Sequeri: Certainly. I mean look around in Italy today – the most active voices against ‘renting wombs’ [meaning treating a woman’s womb as a commodity] are the feminists. It’s a battle of intelligence, and today it can be shared with many different forces, as opposed to 30 years ago. It’s more difficult, maybe, but I think there are also more opportunities.
Also, it’s important that we help the world think more deeply about the family, but also areas such as the economy and politics. For instance, take the relationship between men and women. What would the world look like if men and women together guided the economy and politics?
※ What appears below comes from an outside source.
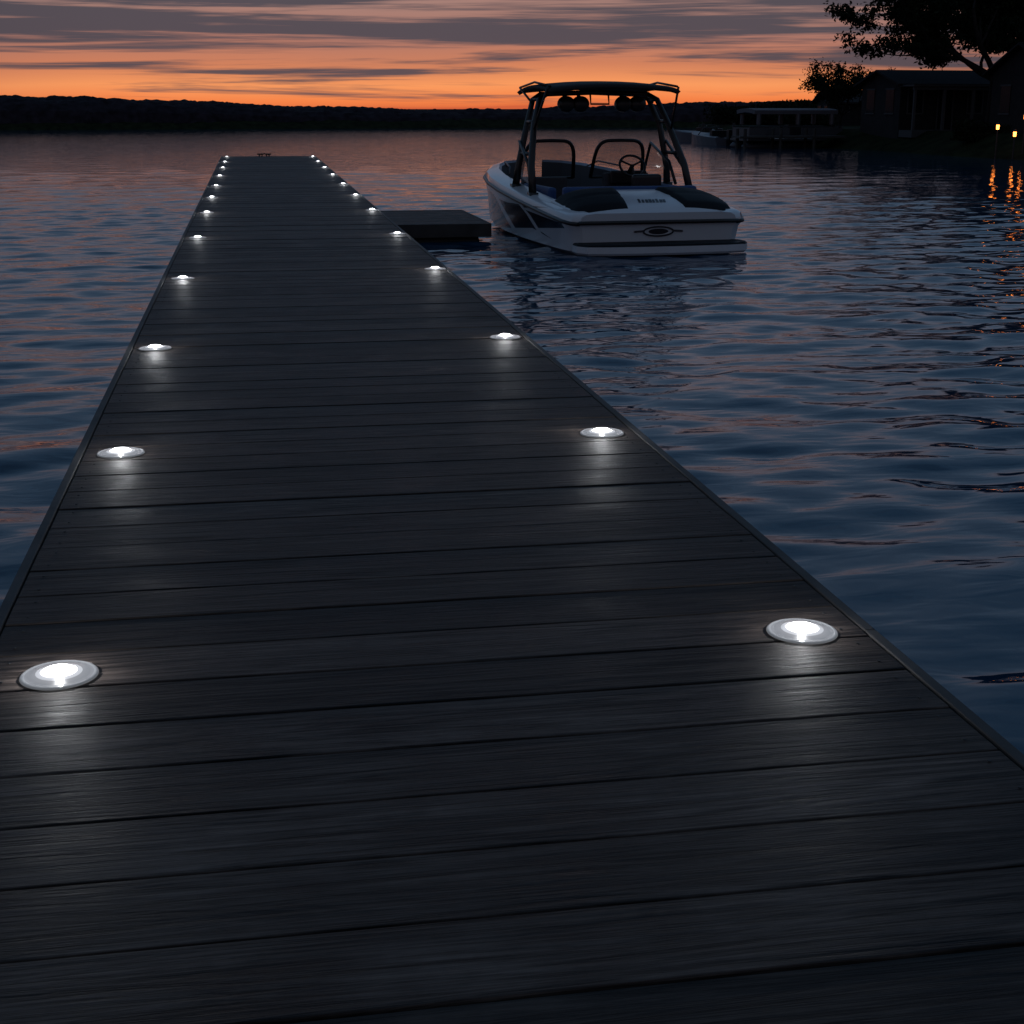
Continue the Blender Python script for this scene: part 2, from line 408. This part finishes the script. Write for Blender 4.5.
for y,hb,s in [q for q in st if q[0]>=.6]:
    fl=.18 if y<5.5 else .5
    rows.append([(-.80*hb,y,s+.02),(-.76*hb,y,s-.02),(-.74*hb,y,fl),(.74*hb,y,fl),(.76*hb,y,s-.02),(.80*hb,y,s+.02)])
mb.grid(rows,mi=lambda i,j: 1 if j in(1,2,3) else 0)
mb.make('liner',[lightv,floorm],boat)
def hbat(y): return np.interp(y,[q[0] for q in st],[q[1] for q in st])
def shat(y): return np.interp(y,[q[0] for q in st],[q[2] for q in st])
rows=[]
ysd=[-.068,.03,.12,.3,.55,.8,1.0,1.06,1.08]
zad=[.0,.055,.085,.12,.15,.17,.17,.13,-.1]
for y,za in zip(ysd,zad):
    r=[]
    for u in np.linspace(-1,1,25):
        hb=hbat(max(y,0))*.9
        r.append((u*hb,y+.10*abs(u)**4*(1 if y<.3 else 0),shat(max(y,0))+.012+za*(1-abs(u)**5)))
    rows.append(r)
mb=MB(); mb.grid(rows); mb.make('rear_deck',[white],boat,smooth=True)
def deckz(x,y): return shat(max(y,0))+.012+np.interp(y,ysd,zad)*(1-min(1,abs(x)/(hbat(max(y,0))*.9))**5)
for sgn in (-1,1):
    rows=[]
    for yi,y in enumerate(np.linspace(.03,1.0,15)):
        r=[]
        for u in np.linspace(0,1,15):
            x0=.26+.14*(1-y); x1=1.16-.16*max(0,.35-y)
            x=x0+(x1-x0)*u
            e=min(1,min(u,1-u)*13)*min(1,min((y-.03),(1.0-y))*14)
            seam=.014*(1 if abs(y-.52)<.04 else 0)
            r.append((sgn*x,y+(.06*u**3 if y<.4 else 0),deckz(x,y)-.01+.056*math.sqrt(max(0,e))-seam))
        rows.append(r)
    mb=MB(); mb.grid(rows); mb.make('sun_pad',[vinyl],boat,smooth=True)
mb=MB()
def yrk(z_): return -.12*z_-.006
def ellipse(cx,cz,a_,b_,mi=0,n=24,ring=0):
    pts=[(cx+a_*math.cos(2*math.pi*i/n),cz+b_*math.sin(2*math.pi*i/n)) for i in range(n)]
    if not ring:
        bs=len(mb.v); mb.v+=[(x,yrk(z_),z_) for x,z_ in pts]; mb.f.append(tuple(range(bs,bs+n))); mb.m.append(mi)
    else:
        mb.tube([(x,yrk(z_),z_) for x,z_ in pts],ring,mi,6,closed=True)
ellipse(0,.315,.21,.065,ring=.012)
ellipse(0,.315,.14,.04)
for sg in (-1,1): mb.tube([(sg*.34,yrk(.315),.315),(sg*.2,yrk(.325),.325)],.014,seg=6)
mb.make('transom_emblem',[logo],boat)
mb=MB()
xx=-.20
for i in range(8):
    wdt=random.uniform(.03,.042); hh_=random.uniform(.10,.15)
    n0=len(mb.v); mb.v+=[(xx,.2,deckz(xx,.2)+.004),(xx+wdt,.2,deckz(xx,.2)+.004),(xx+wdt+.02,.2+hh_,deckz(xx,.2+hh_)+.006),(xx+.02,.2+hh_,deckz(xx,.2+hh_)+.006)]; mb.f.append((n0,n0+1,n0+2,n0+3)); mb.m.append(0); xx+=.05
mb.make('deck_decal',[logo],boat)
mb=MB()
for sgn in (-1,1):
    mb.tube([(sgn*(hb+.012),y-(.06 if y<.1 else 0),s-.125) for y,hb,s in st],.028,seg=8)
mb.tube([(x,-.085,.45) for x in np.linspace(-1.12,1.12,9)],.028,seg=8)
mb.make('rub_rail',[black],boat,smooth=True)
# swim platform
mb=MB(); rows=[]
out_=[(-1.16,0),(-1.17,-.22),(-1.08,-.40),(-.8,-.47),(-.4,-.5),(0,-.51),(.4,-.5),(.8,-.47),(1.08,-.40),(1.17,-.22),(1.16,0)]
rows=[[(x*1,y,.03) for x,y in out_],[(x*1.02,y-.02*(y<0),.06) for x,y in out_],[(x*1.02,y-.02*(y<0),.15) for x,y in out_],[(x,y,.175) for x,y in out_],[(x*.98,y*.97,.176) for x,y in out_]]
mb.grid(rows,lambda i,j: 1 if i>=2 else 0)
n0=len(mb.v); mb.v+=[(x*.98,y*.97,.178) for x,y in out_]; mb.f.append(tuple(range(n0,n0+len(out_)))); mb.m.append(1)
n0=len(mb.v); mb.v+=[(x,y,.03) for x,y in out_]; mb.f.append(tuple(reversed(range(n0,n0+len(out_))))); mb.m.append(0)
mb.make('swim_platform',[white,vinyl],boat)
# seats
mb=MB()
mb.box(-.98,.98,1.10,1.24,.30,.88,0); mb.box(-.98,.98,1.24,1.72,.30,.52,1)
mb.box(-1.0,-.62,1.74,3.2,.28,.52,1); mb.box(-1.02,-.9,1.74,3.2,.52,.84,0); mb.box(.9,1.02,1.74,3.1,.3,.84,0)
mb.make('rear_bench',[blue,lightv],boat,bevel=.04,seg=3)
mb=MB()
mb.box(.38,.92,2.35,2.85,.45,.58,1); mb.box(.42,.88,2.27,2.39,.58,1.0,0); mb.box(.6,.7,2.5,2.6,.18,.45,2)
mb.make('helm_seat',[black,lightv,black],boat,bevel=.05,seg=3)
mb=MB()
mb.box(.30,1.0,3.22,3.42,.2,.98,1); mb.box(-1.0,-.3,3.22,3.42,.2,.92,1); mb.box(.36,.95,3.16,3.218,.80,1.02,0)
mb.make('dash_consoles',[black,floorm],boat,bevel=.03,seg=3)
mb=MB()
ct=Vector((.66,3.02,1.10)); nrm=Vector((0,-.8,.6)).normalized(); u_=Vector((1,0,0)); v_=nrm.cross(u_)
ringp=[ct+(u_*math.cos(a_)+v_*math.sin(a_))*.20 for a_ in np.linspace(0,2*math.pi,24,endpoint=False)]
mb.tube(ringp,.02,closed=True)
for a_ in (.5,2.6,4.7): mb.tube([ct,ct+(u_*math.cos(a_)+v_*math.sin(a_))*.19],.016,seg=6)
mb.tube([ct,ct-nrm*.2],.035)
mb.make('steering_wheel',[black],boat,smooth=True)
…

Right now, both are run based on the measure of the single individual. We tend to think of the male-female relationship entirely in terms of marriage, but it’s not so. I’m a priest, but it’s important for me too. Marriage, no, but the alliance between men and women effects my life too. It does us all good, and we need to help convince people of that.
Anthropologically speaking, it’s a shared battle, and if the Church doesn’t lead it, no one else will. I hope we’re up to it!
What about funding? Where’s the money for all this coming from?
Paglia: Resources obviously are critically important. You have to remember that the John Paul II Institute doesn’t depend on the Roman Curia, even if in some ways economically it’s tied to it. Therefore, we’ve obviously got work to do, so that we can develop resources from other sectors.
Bottom line, you’ll need to do some fundraising?
Paglia: Exactly, yes. Remember: A marriage without a patrimony has big problems!